It's a topic that many companies will be aware of.  The mantra of 'clear, fair and not misleading' is one that anyone who has worked in advertising will be familiar with.

Yet an interesting nuance in advertising law has come out of the woodwork as a result of the recent referendum.

Much has been made of the way the various strands of both campaigns were run and the claims and counter claims they each made.  So much so, that the Advertising Standards Authority has received a large number of complaints in relation to numerous adverts.

But it's taken no action.  Why?

Well whilst companies regularly find adverts ruled against by the ASA, political parties are safe in the knowledge that political adverts are exempt from regulation.  The CAP Code rules state that:

"Claims in marketing communications, whenever published or distributed, whose principal function is to influence voters in a local, regional, national or international election or referendum are exempt from the Code"

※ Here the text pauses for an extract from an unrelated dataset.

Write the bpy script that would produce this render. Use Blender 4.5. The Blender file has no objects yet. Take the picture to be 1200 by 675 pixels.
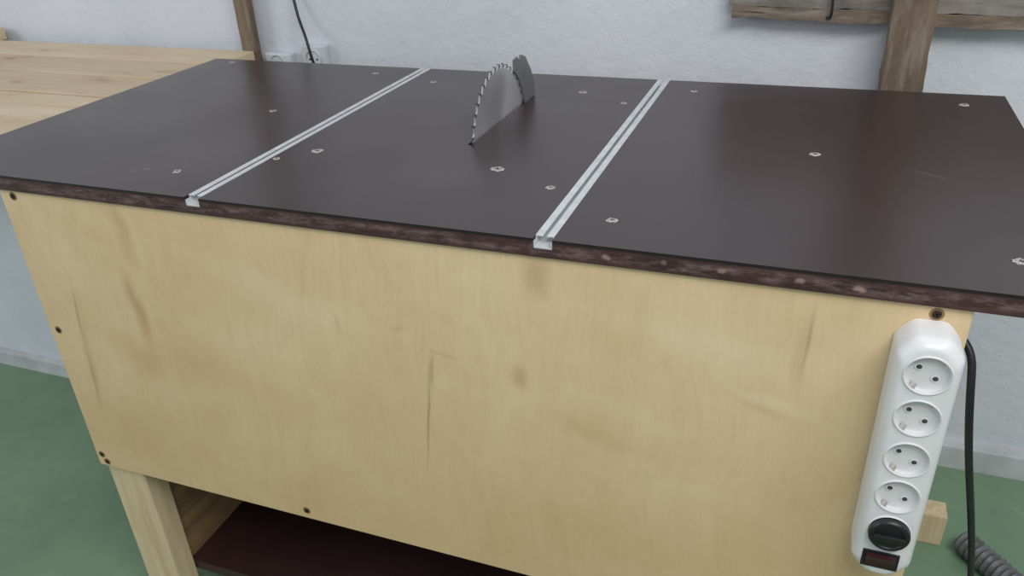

Meanwhile, TV advertising is banned and limited to party political broadcasts.  We might not agree with this (as the tweets alongside this article show), but in some ways the fact that the rules, as they stand, don't apply does make sense.  Bear with me and I'll try to show why:

  • the time from the advert, to complaint, to review and decision would often mean that the campaign had run its course by the time the ASA ruled.   
  • the ASA's most common weapon is to rule an advert to be in breach of marketing rules and that it cannot be used again in its current form.
  • in the realm of political advertising, it's unlikely that the same claim would be used again in any event the next time a campaign was run.  
  • the consequence of the rules, as they stand, may therefore be unlikely to effectively change or influence behaviour in this space.

You could say that's simplistic, and to an extent it is. There are other recourses for the ASA (to Trading Standards, industry bodies and impacts of paid for advertising) but these are usually reserved for repeat offenders.

So what next?

Well there's clearly angst amongst people who feel that some of the advertising in both of the recent campaigns has been misleading.  Separate rules could be introduced for political advertising and indeed there are movements to lobby for such rules to be introduced (they were recommended in 1999 but not acted upon in 2003).  The Electoral Commission has suggested so far that there are no plans to introduce any such the moment.

So, whilst politicians can avoid the clutches of the ASA for now, it doesn't mean that they'll always avoid the court of public opinion.